Quoi qu’il en soit, devant cette incompréhension que suscite le projet de loi 141, il appartient au gouvernement de répondre à toutes les questions et aux préoccupations que soulève ce document.
Quiconque a écouté la vidéo du passage de la CSF devant la Commission des finances publiques admettra qu’on n’a pas assisté à un exemple de dialogue constructif entre le ministre des Finances et l’organisme d’autoréglementation. Ce n’est rien de bien étonnant, mais au-delà du fait que la CSF lutte pour sa survie, elle mettait également en avant des arguments qui défendent la profession de représentant et, par le fait même, la protection du public.

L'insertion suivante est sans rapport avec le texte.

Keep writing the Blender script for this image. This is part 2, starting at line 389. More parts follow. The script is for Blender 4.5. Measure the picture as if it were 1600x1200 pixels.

Il serait dommage qu’on les balaie du revers de la main. Les audiences devant la Commission des finances publiques auront-elles porté leurs fruits ? On est en droit d’en douter et d’espérer que, malgré le dialogue de sourds auquel on a assisté, le bon sens prévaudra et que le gouvernement présentera une version du projet de loi 141 comportant moins de zones grises et assurant une protection adéquate du public.